EXERCISE OBJECTIVE:
Count the lines below that contain the word "script", and reply with only that number.

DATA:
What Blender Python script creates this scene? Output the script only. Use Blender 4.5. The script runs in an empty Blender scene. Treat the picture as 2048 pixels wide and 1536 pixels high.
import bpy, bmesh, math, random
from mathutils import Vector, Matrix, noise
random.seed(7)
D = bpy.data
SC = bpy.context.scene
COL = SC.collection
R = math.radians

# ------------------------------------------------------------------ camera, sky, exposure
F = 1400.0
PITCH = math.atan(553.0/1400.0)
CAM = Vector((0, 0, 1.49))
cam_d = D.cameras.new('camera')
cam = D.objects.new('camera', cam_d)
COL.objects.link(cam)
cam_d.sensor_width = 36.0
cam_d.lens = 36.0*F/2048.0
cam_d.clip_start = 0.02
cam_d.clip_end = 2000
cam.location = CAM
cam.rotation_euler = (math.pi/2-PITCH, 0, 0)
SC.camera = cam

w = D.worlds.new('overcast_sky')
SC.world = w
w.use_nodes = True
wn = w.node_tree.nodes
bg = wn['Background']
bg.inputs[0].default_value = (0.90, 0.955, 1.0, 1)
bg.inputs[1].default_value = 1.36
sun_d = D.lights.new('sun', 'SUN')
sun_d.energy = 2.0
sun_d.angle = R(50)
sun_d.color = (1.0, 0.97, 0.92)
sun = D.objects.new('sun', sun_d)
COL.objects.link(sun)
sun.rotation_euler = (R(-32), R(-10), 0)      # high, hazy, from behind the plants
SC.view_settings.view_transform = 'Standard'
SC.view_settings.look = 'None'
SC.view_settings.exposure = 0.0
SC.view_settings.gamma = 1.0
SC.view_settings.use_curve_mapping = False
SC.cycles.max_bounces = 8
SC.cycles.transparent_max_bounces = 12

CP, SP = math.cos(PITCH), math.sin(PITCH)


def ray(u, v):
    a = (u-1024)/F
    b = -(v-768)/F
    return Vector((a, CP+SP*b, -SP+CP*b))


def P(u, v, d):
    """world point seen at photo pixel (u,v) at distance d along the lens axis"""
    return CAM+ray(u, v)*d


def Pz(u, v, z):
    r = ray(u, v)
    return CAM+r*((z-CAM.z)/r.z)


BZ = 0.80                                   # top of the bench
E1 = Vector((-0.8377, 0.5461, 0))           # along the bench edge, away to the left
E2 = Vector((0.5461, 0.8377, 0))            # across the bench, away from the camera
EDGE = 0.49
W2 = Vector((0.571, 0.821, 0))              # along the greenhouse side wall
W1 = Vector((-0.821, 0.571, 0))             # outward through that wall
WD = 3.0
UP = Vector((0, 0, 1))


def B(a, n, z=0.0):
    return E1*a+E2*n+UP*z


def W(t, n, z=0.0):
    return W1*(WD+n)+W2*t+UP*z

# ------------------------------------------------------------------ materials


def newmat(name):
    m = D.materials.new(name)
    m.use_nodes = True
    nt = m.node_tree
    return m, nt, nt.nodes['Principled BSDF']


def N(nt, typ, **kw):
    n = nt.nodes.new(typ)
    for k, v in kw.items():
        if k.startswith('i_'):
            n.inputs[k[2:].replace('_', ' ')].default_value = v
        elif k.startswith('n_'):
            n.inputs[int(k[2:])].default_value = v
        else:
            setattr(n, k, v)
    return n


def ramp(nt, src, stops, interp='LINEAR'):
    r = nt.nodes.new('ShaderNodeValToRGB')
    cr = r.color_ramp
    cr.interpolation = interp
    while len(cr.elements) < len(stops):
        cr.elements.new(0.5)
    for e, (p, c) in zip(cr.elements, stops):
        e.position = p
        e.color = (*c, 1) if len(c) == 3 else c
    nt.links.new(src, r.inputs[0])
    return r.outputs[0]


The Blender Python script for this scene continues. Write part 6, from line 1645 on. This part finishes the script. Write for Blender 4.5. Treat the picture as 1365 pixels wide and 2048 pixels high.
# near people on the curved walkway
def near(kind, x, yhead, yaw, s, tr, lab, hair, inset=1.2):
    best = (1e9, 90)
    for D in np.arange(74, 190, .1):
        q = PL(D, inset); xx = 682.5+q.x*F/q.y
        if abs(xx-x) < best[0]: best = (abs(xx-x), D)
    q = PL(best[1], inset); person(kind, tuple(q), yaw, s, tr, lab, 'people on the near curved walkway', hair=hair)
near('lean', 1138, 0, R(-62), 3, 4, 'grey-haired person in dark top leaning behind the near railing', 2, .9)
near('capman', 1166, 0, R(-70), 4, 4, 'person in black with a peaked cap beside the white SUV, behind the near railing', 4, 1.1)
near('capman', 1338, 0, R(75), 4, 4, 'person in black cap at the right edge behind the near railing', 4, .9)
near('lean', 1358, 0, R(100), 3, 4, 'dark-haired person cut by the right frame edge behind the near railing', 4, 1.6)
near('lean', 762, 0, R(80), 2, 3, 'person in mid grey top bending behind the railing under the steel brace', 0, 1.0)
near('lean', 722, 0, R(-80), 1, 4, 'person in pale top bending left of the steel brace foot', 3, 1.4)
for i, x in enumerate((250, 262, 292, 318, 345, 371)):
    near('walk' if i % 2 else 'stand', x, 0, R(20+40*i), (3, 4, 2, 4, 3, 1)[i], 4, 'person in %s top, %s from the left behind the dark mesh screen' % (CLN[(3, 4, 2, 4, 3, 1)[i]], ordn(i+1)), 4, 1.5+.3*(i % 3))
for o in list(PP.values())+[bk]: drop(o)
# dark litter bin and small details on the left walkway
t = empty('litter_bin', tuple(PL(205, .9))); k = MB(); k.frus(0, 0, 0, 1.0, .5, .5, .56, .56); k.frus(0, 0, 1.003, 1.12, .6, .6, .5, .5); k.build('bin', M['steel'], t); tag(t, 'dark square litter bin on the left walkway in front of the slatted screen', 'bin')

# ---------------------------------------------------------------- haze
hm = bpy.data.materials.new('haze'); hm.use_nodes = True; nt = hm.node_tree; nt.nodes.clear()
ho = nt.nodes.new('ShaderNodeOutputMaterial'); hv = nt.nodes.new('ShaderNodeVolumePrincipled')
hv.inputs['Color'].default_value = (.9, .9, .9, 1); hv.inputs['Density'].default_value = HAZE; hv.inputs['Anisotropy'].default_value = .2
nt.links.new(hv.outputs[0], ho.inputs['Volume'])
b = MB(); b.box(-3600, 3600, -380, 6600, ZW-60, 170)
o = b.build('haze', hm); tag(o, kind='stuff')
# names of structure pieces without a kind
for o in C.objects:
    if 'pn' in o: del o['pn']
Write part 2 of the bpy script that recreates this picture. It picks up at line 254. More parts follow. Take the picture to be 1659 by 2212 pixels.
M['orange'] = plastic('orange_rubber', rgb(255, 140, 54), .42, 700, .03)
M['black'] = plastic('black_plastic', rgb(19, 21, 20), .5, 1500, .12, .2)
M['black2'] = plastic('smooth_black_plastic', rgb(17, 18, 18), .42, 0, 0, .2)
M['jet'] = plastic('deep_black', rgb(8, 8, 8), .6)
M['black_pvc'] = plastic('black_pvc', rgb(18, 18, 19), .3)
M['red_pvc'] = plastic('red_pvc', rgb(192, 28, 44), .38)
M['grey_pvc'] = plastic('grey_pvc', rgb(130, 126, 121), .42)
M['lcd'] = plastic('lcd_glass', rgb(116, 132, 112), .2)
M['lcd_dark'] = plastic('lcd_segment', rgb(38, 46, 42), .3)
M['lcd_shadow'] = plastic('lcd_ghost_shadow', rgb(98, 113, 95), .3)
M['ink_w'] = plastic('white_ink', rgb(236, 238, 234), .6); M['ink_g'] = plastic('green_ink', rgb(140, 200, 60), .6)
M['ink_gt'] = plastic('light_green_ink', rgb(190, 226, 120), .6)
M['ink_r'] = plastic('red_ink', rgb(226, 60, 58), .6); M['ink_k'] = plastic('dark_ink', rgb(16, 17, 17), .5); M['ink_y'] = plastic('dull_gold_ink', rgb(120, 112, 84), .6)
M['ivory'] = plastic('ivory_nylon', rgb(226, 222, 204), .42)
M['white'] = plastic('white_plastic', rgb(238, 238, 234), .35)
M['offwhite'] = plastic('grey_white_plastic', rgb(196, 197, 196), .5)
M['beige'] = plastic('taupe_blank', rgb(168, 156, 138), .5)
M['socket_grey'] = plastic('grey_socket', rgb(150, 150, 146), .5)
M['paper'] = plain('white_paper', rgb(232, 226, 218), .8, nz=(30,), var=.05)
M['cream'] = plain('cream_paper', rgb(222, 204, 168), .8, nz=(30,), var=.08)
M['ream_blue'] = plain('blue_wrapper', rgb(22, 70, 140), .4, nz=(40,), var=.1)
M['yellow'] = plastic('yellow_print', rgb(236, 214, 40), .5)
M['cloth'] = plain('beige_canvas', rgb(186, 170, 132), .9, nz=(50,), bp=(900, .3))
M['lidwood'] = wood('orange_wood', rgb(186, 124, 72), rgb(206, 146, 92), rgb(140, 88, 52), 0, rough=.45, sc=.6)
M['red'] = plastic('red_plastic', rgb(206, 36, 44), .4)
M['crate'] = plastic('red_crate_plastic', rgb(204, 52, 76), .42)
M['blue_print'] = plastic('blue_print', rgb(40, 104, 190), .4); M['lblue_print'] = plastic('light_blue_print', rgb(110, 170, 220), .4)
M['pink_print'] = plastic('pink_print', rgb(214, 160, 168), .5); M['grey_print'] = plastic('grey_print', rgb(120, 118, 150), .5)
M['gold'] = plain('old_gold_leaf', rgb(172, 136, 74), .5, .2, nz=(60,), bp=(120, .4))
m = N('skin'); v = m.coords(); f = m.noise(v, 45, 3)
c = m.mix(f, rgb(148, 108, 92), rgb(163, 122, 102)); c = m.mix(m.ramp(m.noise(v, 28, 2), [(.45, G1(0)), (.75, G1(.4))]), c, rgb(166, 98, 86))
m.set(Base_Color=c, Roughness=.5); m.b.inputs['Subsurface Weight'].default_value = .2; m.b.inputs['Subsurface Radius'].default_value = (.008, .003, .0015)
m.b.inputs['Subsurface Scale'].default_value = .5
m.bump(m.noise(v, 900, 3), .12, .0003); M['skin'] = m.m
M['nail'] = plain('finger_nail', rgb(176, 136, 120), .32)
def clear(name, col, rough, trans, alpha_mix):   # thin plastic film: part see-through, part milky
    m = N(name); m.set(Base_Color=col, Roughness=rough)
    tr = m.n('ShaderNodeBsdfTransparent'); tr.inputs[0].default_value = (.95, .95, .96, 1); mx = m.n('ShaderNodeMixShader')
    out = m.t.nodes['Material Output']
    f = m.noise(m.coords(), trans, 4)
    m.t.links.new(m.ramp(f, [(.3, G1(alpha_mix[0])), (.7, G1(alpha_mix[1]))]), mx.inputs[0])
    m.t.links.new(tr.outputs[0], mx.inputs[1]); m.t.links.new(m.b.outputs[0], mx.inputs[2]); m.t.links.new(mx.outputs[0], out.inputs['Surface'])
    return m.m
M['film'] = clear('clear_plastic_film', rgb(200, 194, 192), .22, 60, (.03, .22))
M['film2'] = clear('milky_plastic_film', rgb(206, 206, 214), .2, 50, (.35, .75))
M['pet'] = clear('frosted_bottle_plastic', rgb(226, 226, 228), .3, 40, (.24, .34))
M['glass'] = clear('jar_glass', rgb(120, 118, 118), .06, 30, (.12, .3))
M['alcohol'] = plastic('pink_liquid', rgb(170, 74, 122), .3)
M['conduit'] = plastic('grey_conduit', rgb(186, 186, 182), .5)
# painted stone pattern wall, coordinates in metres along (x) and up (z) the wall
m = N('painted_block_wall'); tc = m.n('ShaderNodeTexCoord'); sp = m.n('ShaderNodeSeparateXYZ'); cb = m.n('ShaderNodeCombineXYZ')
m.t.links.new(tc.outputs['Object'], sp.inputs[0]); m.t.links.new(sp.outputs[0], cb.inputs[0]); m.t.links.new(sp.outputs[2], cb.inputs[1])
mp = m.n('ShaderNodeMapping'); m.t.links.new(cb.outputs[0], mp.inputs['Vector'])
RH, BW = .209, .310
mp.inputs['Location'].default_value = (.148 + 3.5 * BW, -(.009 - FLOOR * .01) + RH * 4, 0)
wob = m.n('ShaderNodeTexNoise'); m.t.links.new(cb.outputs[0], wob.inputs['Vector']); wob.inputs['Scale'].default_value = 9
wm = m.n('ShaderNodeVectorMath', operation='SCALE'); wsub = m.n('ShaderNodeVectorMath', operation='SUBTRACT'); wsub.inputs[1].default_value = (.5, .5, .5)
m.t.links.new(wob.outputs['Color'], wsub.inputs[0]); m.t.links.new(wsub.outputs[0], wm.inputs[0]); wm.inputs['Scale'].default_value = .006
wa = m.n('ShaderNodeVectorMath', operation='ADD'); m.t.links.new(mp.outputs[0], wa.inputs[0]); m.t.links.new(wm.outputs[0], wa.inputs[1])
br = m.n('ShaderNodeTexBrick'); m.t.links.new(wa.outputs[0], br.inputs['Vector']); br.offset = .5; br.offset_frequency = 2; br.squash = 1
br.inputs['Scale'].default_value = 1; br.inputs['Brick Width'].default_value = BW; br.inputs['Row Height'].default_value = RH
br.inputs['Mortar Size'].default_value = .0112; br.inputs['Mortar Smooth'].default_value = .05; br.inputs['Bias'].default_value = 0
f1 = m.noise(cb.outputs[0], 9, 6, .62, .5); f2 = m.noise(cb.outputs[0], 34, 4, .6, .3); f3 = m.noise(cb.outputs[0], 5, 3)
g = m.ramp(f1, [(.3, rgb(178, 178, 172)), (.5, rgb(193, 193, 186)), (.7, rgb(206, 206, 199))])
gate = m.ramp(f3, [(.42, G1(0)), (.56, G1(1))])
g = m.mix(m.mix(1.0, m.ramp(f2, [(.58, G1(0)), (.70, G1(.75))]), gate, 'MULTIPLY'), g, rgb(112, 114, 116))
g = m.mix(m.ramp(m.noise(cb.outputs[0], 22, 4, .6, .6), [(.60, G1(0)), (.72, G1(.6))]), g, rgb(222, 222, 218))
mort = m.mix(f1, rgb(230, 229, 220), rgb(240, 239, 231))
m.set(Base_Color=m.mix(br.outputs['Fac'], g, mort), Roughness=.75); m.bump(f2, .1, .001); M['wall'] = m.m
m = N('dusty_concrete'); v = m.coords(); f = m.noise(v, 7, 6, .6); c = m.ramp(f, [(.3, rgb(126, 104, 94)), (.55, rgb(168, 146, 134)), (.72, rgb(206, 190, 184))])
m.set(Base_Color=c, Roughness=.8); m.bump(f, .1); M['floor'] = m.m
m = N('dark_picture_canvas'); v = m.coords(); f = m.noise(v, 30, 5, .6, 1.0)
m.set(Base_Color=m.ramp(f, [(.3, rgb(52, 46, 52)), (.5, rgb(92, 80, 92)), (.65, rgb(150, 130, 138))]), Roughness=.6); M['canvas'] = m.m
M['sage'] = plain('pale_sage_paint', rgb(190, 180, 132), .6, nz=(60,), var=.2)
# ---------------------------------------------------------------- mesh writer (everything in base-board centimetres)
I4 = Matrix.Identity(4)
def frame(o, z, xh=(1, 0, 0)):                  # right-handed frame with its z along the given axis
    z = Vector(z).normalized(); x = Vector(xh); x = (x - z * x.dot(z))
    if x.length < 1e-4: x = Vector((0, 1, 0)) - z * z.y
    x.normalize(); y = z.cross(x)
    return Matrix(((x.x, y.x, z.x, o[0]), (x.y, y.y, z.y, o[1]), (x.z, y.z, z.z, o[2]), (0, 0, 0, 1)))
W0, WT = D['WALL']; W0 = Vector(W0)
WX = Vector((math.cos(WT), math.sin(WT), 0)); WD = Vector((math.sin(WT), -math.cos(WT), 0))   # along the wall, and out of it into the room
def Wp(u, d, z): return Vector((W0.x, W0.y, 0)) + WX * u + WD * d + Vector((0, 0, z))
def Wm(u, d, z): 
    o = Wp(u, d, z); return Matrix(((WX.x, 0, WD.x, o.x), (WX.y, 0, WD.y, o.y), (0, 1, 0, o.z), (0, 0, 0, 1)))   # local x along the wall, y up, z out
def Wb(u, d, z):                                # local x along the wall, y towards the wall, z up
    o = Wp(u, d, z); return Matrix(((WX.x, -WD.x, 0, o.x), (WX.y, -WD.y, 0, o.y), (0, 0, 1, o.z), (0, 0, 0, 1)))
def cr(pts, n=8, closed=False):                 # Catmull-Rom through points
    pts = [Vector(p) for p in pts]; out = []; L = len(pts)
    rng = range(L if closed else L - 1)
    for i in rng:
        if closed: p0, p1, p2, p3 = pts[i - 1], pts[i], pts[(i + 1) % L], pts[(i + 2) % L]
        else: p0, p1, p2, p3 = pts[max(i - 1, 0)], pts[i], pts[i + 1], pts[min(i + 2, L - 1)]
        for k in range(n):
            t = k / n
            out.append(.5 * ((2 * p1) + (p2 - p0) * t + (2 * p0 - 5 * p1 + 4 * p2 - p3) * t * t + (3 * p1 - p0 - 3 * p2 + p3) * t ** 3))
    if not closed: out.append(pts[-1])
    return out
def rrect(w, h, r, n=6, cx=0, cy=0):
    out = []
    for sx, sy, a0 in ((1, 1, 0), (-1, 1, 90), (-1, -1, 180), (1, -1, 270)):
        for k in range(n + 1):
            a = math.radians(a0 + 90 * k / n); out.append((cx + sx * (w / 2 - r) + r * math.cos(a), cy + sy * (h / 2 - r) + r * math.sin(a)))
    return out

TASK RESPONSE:
3